• **What you need to do**: Below you will find a set of lines. Repeat them all exactly.

## START Information provided

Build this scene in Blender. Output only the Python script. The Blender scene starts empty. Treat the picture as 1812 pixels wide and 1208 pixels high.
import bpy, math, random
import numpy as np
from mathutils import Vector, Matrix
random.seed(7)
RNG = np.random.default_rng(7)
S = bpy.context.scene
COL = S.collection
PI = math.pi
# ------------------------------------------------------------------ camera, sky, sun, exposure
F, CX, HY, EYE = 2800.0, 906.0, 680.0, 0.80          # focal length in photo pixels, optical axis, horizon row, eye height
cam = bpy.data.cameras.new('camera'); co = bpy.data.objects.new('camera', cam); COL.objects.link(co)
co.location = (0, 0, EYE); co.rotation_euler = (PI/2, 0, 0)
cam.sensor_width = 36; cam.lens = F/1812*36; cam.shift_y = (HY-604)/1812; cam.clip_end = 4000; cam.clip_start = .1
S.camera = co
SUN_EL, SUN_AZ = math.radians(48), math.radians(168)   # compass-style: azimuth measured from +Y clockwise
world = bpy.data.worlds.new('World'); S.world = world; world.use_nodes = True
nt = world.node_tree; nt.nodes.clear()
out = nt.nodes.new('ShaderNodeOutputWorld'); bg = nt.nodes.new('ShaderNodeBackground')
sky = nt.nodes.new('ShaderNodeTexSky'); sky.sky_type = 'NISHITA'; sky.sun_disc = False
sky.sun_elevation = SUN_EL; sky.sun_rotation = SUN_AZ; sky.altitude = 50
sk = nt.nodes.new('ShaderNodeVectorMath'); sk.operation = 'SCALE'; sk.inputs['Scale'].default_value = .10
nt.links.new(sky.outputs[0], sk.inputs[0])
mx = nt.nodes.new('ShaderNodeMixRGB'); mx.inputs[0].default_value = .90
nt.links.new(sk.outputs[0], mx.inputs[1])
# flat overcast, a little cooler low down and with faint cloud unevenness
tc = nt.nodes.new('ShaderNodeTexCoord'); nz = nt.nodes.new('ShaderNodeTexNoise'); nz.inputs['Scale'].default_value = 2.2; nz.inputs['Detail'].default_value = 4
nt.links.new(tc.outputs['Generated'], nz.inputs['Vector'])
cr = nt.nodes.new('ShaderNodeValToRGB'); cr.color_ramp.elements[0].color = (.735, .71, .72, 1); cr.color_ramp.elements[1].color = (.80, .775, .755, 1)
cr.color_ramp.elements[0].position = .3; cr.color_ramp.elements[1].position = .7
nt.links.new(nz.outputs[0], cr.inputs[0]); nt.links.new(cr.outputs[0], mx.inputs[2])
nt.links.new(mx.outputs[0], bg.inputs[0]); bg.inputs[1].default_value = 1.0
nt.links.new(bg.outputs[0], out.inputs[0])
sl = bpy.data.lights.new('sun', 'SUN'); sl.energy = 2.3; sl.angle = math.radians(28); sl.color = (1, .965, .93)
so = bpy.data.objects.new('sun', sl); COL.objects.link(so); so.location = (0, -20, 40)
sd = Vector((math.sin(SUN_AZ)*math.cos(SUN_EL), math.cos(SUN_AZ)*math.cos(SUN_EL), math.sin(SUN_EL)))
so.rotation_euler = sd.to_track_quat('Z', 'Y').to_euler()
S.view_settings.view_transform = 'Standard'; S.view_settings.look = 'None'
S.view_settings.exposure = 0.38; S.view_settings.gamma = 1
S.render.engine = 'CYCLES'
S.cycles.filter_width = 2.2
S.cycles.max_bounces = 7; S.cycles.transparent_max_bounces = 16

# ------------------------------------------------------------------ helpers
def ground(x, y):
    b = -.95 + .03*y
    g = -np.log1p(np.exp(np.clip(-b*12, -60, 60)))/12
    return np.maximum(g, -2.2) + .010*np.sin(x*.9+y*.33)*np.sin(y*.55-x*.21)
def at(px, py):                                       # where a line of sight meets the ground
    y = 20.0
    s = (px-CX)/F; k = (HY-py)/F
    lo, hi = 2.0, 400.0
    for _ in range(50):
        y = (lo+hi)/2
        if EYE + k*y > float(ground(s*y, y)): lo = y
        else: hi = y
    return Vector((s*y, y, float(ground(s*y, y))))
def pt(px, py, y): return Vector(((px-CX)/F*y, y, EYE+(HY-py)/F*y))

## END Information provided

• **Result**:
Build this scene in Blender. Output only the Python script. The Blender scene starts empty. Treat the picture as 1812 pixels wide and 1208 pixels high.
import bpy, math, random
import numpy as np
from mathutils import Vector, Matrix
random.seed(7)
RNG = np.random.default_rng(7)
S = bpy.context.scene
COL = S.collection
PI = math.pi
# ------------------------------------------------------------------ camera, sky, sun, exposure
F, CX, HY, EYE = 2800.0, 906.0, 680.0, 0.80          # focal length in photo pixels, optical axis, horizon row, eye height
cam = bpy.data.cameras.new('camera'); co = bpy.data.objects.new('camera', cam); COL.objects.link(co)
co.location = (0, 0, EYE); co.rotation_euler = (PI/2, 0, 0)
cam.sensor_width = 36; cam.lens = F/1812*36; cam.shift_y = (HY-604)/1812; cam.clip_end = 4000; cam.clip_start = .1
S.camera = co
SUN_EL, SUN_AZ = math.radians(48), math.radians(168)   # compass-style: azimuth measured from +Y clockwise
world = bpy.data.worlds.new('World'); S.world = world; world.use_nodes = True
nt = world.node_tree; nt.nodes.clear()
out = nt.nodes.new('ShaderNodeOutputWorld'); bg = nt.nodes.new('ShaderNodeBackground')
sky = nt.nodes.new('ShaderNodeTexSky'); sky.sky_type = 'NISHITA'; sky.sun_disc = False
sky.sun_elevation = SUN_EL; sky.sun_rotation = SUN_AZ; sky.altitude = 50
sk = nt.nodes.new('ShaderNodeVectorMath'); sk.operation = 'SCALE'; sk.inputs['Scale'].default_value = .10
nt.links.new(sky.outputs[0], sk.inputs[0])
mx = nt.nodes.new('ShaderNodeMixRGB'); mx.inputs[0].default_value = .90
nt.links.new(sk.outputs[0], mx.inputs[1])
# flat overcast, a little cooler low down and with faint cloud unevenness
tc = nt.nodes.new('ShaderNodeTexCoord'); nz = nt.nodes.new('ShaderNodeTexNoise'); nz.inputs['Scale'].default_value = 2.2; nz.inputs['Detail'].default_value = 4
nt.links.new(tc.outputs['Generated'], nz.inputs['Vector'])
cr = nt.nodes.new('ShaderNodeValToRGB'); cr.color_ramp.elements[0].color = (.735, .71, .72, 1); cr.color_ramp.elements[1].color = (.80, .775, .755, 1)
cr.color_ramp.elements[0].position = .3; cr.color_ramp.elements[1].position = .7
nt.links.new(nz.outputs[0], cr.inputs[0]); nt.links.new(cr.outputs[0], mx.inputs[2])
nt.links.new(mx.outputs[0], bg.inputs[0]); bg.inputs[1].default_value = 1.0
nt.links.new(bg.outputs[0], out.inputs[0])
sl = bpy.data.lights.new('sun', 'SUN'); sl.energy = 2.3; sl.angle = math.radians(28); sl.color = (1, .965, .93)
so = bpy.data.objects.new('sun', sl); COL.objects.link(so); so.location = (0, -20, 40)
sd = Vector((math.sin(SUN_AZ)*math.cos(SUN_EL), math.cos(SUN_AZ)*math.cos(SUN_EL), math.sin(SUN_EL)))
so.rotation_euler = sd.to_track_quat('Z', 'Y').to_euler()
S.view_settings.view_transform = 'Standard'; S.view_settings.look = 'None'
S.view_settings.exposure = 0.38; S.view_settings.gamma = 1
S.render.engine = 'CYCLES'
S.cycles.filter_width = 2.2
S.cycles.max_bounces = 7; S.cycles.transparent_max_bounces = 16

# ------------------------------------------------------------------ helpers
def ground(x, y):
    b = -.95 + .03*y
    g = -np.log1p(np.exp(np.clip(-b*12, -60, 60)))/12
    return np.maximum(g, -2.2) + .010*np.sin(x*.9+y*.33)*np.sin(y*.55-x*.21)
def at(px, py):                                       # where a line of sight meets the ground
    y = 20.0
    s = (px-CX)/F; k = (HY-py)/F
    lo, hi = 2.0, 400.0
    for _ in range(50):
        y = (lo+hi)/2
        if EYE + k*y > float(ground(s*y, y)): lo = y
        else: hi = y
    return Vector((s*y, y, float(ground(s*y, y))))
def pt(px, py, y): return Vector(((px-CX)/F*y, y, EYE+(HY-py)/F*y))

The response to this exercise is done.